═════ Source data ═════

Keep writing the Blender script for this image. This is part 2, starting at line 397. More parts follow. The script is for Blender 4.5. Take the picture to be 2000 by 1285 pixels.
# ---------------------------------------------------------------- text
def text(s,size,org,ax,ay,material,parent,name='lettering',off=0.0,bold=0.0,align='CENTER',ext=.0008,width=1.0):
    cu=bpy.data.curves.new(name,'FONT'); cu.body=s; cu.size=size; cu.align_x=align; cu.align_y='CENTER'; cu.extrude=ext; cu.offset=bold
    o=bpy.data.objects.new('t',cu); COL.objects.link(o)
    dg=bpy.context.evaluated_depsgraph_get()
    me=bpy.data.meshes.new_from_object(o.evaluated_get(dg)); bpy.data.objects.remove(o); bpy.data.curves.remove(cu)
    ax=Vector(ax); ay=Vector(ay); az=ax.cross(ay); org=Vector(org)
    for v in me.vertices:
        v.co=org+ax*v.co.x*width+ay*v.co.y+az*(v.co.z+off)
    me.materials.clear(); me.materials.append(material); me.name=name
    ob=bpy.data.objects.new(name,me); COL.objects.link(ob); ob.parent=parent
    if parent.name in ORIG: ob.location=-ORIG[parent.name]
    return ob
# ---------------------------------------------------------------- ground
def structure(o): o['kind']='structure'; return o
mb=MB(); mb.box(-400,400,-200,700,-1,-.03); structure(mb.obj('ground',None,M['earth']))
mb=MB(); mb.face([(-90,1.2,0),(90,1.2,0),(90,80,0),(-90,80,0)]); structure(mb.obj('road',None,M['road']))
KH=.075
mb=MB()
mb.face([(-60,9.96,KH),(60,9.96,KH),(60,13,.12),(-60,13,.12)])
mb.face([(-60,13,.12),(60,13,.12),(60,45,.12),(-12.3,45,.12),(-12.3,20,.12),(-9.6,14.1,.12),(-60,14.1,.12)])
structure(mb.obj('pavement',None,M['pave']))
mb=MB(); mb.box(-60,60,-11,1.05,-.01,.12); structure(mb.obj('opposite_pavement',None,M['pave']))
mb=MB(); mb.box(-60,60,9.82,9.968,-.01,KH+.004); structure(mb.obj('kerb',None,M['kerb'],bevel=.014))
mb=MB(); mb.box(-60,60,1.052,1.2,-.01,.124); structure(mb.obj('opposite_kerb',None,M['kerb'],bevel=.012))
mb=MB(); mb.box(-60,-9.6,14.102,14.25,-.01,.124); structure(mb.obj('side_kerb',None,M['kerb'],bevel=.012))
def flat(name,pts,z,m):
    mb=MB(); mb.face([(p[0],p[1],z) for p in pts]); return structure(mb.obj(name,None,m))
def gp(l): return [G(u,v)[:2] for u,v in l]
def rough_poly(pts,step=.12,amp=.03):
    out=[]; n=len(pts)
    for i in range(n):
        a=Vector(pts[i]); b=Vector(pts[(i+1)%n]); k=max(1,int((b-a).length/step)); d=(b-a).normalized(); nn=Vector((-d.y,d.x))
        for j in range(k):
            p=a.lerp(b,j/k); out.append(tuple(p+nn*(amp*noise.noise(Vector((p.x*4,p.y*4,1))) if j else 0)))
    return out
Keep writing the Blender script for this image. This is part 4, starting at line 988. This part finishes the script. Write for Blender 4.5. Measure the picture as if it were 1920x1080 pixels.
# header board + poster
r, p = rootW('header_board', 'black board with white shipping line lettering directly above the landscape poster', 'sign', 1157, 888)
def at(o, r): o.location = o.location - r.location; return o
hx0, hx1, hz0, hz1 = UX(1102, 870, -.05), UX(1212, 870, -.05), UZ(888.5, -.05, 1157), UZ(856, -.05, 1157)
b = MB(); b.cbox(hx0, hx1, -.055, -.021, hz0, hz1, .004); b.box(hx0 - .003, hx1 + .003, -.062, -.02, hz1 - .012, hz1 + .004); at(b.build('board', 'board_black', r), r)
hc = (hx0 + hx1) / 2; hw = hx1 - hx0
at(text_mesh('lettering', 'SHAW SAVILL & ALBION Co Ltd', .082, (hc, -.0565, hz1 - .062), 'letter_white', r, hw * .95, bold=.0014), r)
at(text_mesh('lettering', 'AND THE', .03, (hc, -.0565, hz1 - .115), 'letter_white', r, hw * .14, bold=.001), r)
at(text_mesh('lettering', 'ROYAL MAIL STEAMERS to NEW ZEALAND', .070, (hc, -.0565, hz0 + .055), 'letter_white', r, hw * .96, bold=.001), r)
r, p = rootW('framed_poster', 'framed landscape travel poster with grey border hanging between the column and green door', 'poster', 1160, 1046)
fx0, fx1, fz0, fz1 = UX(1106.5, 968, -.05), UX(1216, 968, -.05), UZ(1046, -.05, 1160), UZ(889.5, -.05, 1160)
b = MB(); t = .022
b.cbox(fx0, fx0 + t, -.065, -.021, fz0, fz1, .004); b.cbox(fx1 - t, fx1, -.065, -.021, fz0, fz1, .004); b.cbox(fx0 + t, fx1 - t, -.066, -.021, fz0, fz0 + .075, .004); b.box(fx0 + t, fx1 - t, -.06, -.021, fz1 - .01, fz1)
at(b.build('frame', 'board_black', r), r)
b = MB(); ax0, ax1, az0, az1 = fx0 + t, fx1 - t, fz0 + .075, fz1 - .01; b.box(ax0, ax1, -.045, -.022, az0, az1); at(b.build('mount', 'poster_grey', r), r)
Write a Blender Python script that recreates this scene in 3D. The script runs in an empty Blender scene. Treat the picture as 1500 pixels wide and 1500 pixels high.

═════

Work to complete — Retype all of the material above with every character intact.

Output —
Keep writing the Blender script for this image. This is part 2, starting at line 397. More parts follow. The script is for Blender 4.5. Take the picture to be 2000 by 1285 pixels.
# ---------------------------------------------------------------- text
def text(s,size,org,ax,ay,material,parent,name='lettering',off=0.0,bold=0.0,align='CENTER',ext=.0008,width=1.0):
    cu=bpy.data.curves.new(name,'FONT'); cu.body=s; cu.size=size; cu.align_x=align; cu.align_y='CENTER'; cu.extrude=ext; cu.offset=bold
    o=bpy.data.objects.new('t',cu); COL.objects.link(o)
    dg=bpy.context.evaluated_depsgraph_get()
    me=bpy.data.meshes.new_from_object(o.evaluated_get(dg)); bpy.data.objects.remove(o); bpy.data.curves.remove(cu)
    ax=Vector(ax); ay=Vector(ay); az=ax.cross(ay); org=Vector(org)
    for v in me.vertices:
        v.co=org+ax*v.co.x*width+ay*v.co.y+az*(v.co.z+off)
    me.materials.clear(); me.materials.append(material); me.name=name
    ob=bpy.data.objects.new(name,me); COL.objects.link(ob); ob.parent=parent
    if parent.name in ORIG: ob.location=-ORIG[parent.name]
    return ob
# ---------------------------------------------------------------- ground
def structure(o): o['kind']='structure'; return o
mb=MB(); mb.box(-400,400,-200,700,-1,-.03); structure(mb.obj('ground',None,M['earth']))
mb=MB(); mb.face([(-90,1.2,0),(90,1.2,0),(90,80,0),(-90,80,0)]); structure(mb.obj('road',None,M['road']))
KH=.075
mb=MB()
mb.face([(-60,9.96,KH),(60,9.96,KH),(60,13,.12),(-60,13,.12)])
mb.face([(-60,13,.12),(60,13,.12),(60,45,.12),(-12.3,45,.12),(-12.3,20,.12),(-9.6,14.1,.12),(-60,14.1,.12)])
structure(mb.obj('pavement',None,M['pave']))
mb=MB(); mb.box(-60,60,-11,1.05,-.01,.12); structure(mb.obj('opposite_pavement',None,M['pave']))
mb=MB(); mb.box(-60,60,9.82,9.968,-.01,KH+.004); structure(mb.obj('kerb',None,M['kerb'],bevel=.014))
mb=MB(); mb.box(-60,60,1.052,1.2,-.01,.124); structure(mb.obj('opposite_kerb',None,M['kerb'],bevel=.012))
mb=MB(); mb.box(-60,-9.6,14.102,14.25,-.01,.124); structure(mb.obj('side_kerb',None,M['kerb'],bevel=.012))
def flat(name,pts,z,m):
    mb=MB(); mb.face([(p[0],p[1],z) for p in pts]); return structure(mb.obj(name,None,m))
def gp(l): return [G(u,v)[:2] for u,v in l]
def rough_poly(pts,step=.12,amp=.03):
    out=[]; n=len(pts)
    for i in range(n):
        a=Vector(pts[i]); b=Vector(pts[(i+1)%n]); k=max(1,int((b-a).length/step)); d=(b-a).normalized(); nn=Vector((-d.y,d.x))
        for j in range(k):
            p=a.lerp(b,j/k); out.append(tuple(p+nn*(amp*noise.noise(Vector((p.x*4,p.y*4,1))) if j else 0)))
    return out
Keep writing the Blender script for this image. This is part 4, starting at line 988. This part finishes the script. Write for Blender 4.5. Measure the picture as if it were 1920x1080 pixels.
# header board + poster
r, p = rootW('header_board', 'black board with white shipping line lettering directly above the landscape poster', 'sign', 1157, 888)
def at(o, r): o.location = o.location - r.location; return o
hx0, hx1, hz0, hz1 = UX(1102, 870, -.05), UX(1212, 870, -.05), UZ(888.5, -.05, 1157), UZ(856, -.05, 1157)
b = MB(); b.cbox(hx0, hx1, -.055, -.021, hz0, hz1, .004); b.box(hx0 - .003, hx1 + .003, -.062, -.02, hz1 - .012, hz1 + .004); at(b.build('board', 'board_black', r), r)
hc = (hx0 + hx1) / 2; hw = hx1 - hx0
at(text_mesh('lettering', 'SHAW SAVILL & ALBION Co Ltd', .082, (hc, -.0565, hz1 - .062), 'letter_white', r, hw * .95, bold=.0014), r)
at(text_mesh('lettering', 'AND THE', .03, (hc, -.0565, hz1 - .115), 'letter_white', r, hw * .14, bold=.001), r)
at(text_mesh('lettering', 'ROYAL MAIL STEAMERS to NEW ZEALAND', .070, (hc, -.0565, hz0 + .055), 'letter_white', r, hw * .96, bold=.001), r)
r, p = rootW('framed_poster', 'framed landscape travel poster with grey border hanging between the column and green door', 'poster', 1160, 1046)
fx0, fx1, fz0, fz1 = UX(1106.5, 968, -.05), UX(1216, 968, -.05), UZ(1046, -.05, 1160), UZ(889.5, -.05, 1160)
b = MB(); t = .022
b.cbox(fx0, fx0 + t, -.065, -.021, fz0, fz1, .004); b.cbox(fx1 - t, fx1, -.065, -.021, fz0, fz1, .004); b.cbox(fx0 + t, fx1 - t, -.066, -.021, fz0, fz0 + .075, .004); b.box(fx0 + t, fx1 - t, -.06, -.021, fz1 - .01, fz1)
at(b.build('frame', 'board_black', r), r)
b = MB(); ax0, ax1, az0, az1 = fx0 + t, fx1 - t, fz0 + .075, fz1 - .01; b.box(ax0, ax1, -.045, -.022, az0, az1); at(b.build('mount', 'poster_grey', r), r)
Write a Blender Python script that recreates this scene in 3D. The script runs in an empty Blender scene. Treat the picture as 1500 pixels wide and 1500 pixels high.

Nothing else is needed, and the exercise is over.